Article 3.11: Compensation
1. A Party applying a bilateral safeguard measure shall, in consultation with the other Party, provide mutually agreed trade liberalising compensation in the form of concessions having substantially equivalent trade effects or equivalent to the value of the additional duties expected to result from the bilateral safeguard measure. The Party shall provide an opportunity for those consultations no later than 30 days after the application or the extension of the bilateral safeguard measure.
2. If the consultations under paragraph 1 do not result in the Parties agreeing on trade liberalising compensation within 30 days, the Party against whose good the bilateral safeguard measure is applied may suspend the application of substantially equivalent concessions to the trade of the Party applying the bilateral safeguard measure.

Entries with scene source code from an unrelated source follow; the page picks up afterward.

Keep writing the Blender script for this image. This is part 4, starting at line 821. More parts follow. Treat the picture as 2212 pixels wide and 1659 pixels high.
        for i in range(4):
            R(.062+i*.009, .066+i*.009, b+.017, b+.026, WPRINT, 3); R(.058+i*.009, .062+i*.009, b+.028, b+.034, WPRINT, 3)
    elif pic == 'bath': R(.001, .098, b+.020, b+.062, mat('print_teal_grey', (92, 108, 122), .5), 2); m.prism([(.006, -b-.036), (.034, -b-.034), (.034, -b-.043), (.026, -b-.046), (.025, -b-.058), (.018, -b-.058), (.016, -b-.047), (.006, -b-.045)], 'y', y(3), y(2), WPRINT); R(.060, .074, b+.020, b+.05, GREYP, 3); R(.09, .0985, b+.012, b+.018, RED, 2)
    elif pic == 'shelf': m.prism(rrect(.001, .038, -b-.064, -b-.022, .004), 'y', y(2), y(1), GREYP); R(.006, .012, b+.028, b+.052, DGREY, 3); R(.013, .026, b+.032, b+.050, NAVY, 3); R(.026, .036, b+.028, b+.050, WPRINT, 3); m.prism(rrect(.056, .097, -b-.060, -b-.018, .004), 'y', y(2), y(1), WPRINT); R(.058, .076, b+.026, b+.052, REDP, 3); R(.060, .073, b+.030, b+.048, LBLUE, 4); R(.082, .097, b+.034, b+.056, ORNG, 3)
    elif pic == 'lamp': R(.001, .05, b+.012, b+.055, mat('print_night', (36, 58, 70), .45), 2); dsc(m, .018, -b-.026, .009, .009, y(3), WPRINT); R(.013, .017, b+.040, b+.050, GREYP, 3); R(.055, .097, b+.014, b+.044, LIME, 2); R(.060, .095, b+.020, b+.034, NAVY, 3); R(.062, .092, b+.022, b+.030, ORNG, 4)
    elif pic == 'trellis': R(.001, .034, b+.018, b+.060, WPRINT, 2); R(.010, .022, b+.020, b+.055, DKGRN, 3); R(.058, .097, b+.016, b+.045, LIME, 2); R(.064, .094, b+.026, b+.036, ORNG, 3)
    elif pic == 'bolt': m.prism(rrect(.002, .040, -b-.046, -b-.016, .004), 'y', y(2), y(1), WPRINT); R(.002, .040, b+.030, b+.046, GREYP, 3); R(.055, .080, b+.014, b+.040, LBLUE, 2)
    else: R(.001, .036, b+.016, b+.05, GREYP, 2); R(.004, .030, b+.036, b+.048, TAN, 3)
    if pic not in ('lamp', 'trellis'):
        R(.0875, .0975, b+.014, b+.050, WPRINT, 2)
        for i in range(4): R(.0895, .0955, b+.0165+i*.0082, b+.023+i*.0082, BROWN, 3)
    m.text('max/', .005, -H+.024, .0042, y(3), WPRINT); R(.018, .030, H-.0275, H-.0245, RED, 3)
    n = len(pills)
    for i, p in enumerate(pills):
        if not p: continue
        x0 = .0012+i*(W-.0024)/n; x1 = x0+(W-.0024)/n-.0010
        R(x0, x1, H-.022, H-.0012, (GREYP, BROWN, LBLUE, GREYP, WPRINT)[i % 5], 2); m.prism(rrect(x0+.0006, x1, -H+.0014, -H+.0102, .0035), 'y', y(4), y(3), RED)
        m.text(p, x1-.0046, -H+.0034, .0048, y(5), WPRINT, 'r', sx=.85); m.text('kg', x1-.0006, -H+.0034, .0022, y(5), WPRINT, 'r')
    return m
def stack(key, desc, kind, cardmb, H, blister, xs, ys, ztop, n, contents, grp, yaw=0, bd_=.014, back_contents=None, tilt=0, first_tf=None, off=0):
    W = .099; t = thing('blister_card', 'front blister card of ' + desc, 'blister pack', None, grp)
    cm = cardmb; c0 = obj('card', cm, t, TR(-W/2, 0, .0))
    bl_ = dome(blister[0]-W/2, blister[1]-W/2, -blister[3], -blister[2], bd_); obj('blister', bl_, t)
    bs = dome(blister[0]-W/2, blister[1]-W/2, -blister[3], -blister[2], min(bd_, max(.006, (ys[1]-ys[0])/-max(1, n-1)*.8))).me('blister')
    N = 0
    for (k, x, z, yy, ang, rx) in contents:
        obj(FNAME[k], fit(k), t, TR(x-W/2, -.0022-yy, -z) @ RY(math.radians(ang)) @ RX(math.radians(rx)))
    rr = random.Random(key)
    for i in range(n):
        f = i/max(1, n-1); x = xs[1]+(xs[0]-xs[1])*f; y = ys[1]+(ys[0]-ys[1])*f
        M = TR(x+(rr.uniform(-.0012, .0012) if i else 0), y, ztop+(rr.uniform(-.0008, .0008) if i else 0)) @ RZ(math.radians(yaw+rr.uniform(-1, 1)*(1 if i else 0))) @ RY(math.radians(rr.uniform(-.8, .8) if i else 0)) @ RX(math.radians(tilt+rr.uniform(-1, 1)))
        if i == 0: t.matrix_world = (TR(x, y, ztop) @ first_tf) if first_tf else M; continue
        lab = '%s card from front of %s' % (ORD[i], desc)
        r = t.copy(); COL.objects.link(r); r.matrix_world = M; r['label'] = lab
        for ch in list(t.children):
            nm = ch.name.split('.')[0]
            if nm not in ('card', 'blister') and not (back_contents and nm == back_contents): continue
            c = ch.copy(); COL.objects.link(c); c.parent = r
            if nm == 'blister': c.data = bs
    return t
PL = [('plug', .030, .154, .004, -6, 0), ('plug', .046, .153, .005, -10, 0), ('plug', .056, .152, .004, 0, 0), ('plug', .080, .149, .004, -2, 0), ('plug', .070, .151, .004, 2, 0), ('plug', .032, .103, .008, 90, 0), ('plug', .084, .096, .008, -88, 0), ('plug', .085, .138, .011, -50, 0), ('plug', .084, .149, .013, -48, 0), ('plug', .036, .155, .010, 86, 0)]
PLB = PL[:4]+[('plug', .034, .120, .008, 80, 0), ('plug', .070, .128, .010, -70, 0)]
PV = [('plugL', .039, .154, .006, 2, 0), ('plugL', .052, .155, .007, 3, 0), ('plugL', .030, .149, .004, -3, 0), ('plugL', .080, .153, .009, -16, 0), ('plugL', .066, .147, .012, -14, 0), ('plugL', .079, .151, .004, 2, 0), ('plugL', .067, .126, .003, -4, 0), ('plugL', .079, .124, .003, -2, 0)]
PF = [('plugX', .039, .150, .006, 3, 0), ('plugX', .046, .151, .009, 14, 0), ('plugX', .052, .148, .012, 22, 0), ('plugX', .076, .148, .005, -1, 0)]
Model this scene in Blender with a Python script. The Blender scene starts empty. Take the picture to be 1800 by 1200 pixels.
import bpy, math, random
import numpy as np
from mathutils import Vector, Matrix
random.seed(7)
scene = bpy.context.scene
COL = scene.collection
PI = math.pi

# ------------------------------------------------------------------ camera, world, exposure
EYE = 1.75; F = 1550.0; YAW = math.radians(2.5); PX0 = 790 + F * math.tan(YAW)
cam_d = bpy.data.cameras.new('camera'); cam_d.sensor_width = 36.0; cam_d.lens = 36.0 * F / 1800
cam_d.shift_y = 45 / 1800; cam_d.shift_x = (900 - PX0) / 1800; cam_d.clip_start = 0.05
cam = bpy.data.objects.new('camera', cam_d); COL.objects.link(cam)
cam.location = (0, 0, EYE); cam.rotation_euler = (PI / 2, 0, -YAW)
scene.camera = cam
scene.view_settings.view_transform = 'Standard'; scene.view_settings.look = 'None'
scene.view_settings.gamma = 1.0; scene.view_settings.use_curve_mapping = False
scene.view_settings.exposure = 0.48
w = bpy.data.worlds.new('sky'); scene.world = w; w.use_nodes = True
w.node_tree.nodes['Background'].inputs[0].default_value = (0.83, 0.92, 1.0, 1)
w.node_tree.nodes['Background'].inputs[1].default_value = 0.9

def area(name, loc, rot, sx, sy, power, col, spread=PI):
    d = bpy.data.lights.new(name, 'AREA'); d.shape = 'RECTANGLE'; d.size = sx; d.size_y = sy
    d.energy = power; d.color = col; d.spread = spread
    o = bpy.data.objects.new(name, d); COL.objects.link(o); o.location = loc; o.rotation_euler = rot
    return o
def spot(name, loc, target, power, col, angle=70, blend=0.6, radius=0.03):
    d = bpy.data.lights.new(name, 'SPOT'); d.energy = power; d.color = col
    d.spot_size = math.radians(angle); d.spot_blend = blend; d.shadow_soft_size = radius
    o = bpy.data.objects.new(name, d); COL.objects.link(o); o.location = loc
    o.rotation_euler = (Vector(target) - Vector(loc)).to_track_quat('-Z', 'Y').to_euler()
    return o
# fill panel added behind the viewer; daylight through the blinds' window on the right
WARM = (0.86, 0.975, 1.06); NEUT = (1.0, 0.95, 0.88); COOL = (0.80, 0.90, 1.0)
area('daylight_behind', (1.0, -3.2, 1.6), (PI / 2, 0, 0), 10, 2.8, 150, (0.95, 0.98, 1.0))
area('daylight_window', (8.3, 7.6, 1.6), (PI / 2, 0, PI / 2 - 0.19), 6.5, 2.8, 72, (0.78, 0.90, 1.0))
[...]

3. The Party against whose good the bilateral safeguard measure is applied shall notify the other Party in writing at least 30 days before it suspends concessions in accordance with paragraph 2.
4. The obligation to provide compensation under paragraph 1 and the right to suspend concessions under paragraph 2 terminates on the termination of the bilateral safeguard measure.
Article 3.12: Non-cumulation
1. Neither Party shall apply or maintain two or more of the following measures, with respect to the same good at the same time:
(a) a bilateral safeguard measure;
(b) a safeguard measure under Article XIX of GATT 1994 and the Agreement on Safeguards;
(c) a safeguard measure under the Agreement on Agriculture, in Annex 1A to the WTO Agreement;
(d) a product-specific safeguard under the Party’s Schedule to Annex 2A (Tariff Commitments).
Article 3.13: Non-application of Dispute Settlement
Neither Party shall have recourse to dispute settlement under Chapter 30 (Dispute Settlement) for any matter arising under Section B or C.